Her passion for the sport, however, makes it all worth it.
“It’s how you adapt to it. It’s how you play with it,” Johnson said. “You can just roll over and give up or you can say, ‘I can beat this. I can play with this.'”
Teammate Melissa Horton agrees. Horton, a freshman, missed the first seven matches of the season due to an aggravated stress fracture on her left tibia.
“It was hard because coming in as a freshman I was really excited, and then all of a sudden my pain increased so much, so fast and I couldn’t tolerate it because I couldn’t even walk without having a shooting pain up my leg,” Horton said.
Before the season began she said her pain was at an eight or nine on a scale of one to 10. Now it’s under five, but she still has to arrive 45 minutes earlier than normal every day to warm up the leg.

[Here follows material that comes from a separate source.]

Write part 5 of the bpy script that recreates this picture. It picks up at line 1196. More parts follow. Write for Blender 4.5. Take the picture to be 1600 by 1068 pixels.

Extra time in the training room is something the trainers see a lot.
“I would say that the athletes that are injured, and the ones that are trying to be preventative, they’re spending a lot of time,” Schussel said. “It’s not just a two or three hour practice; it’s an hour, you know, hour and a half before practice and they’re in here doing treatment and rehab after practice.”
Horton was given a large, plastic boot to wear and crutches to help take the pressure off the bone, and it helped the injury, but made daily life harder.
“It was really difficult, especially having it be like uphill for all of my classes,” she said. “The boot is really heavy so I felt like I was dragging my leg behind me.”
That was nothing, however, compared to missing matches because of the injury.
“It’s just something that mentally, you have to overcome,” Horton said. “You have to just mentally get over that and just push through the point of pain and just focus on something else. You love the sport so you do what you have to play it, when you have a passion for something and you have that drive to continue.”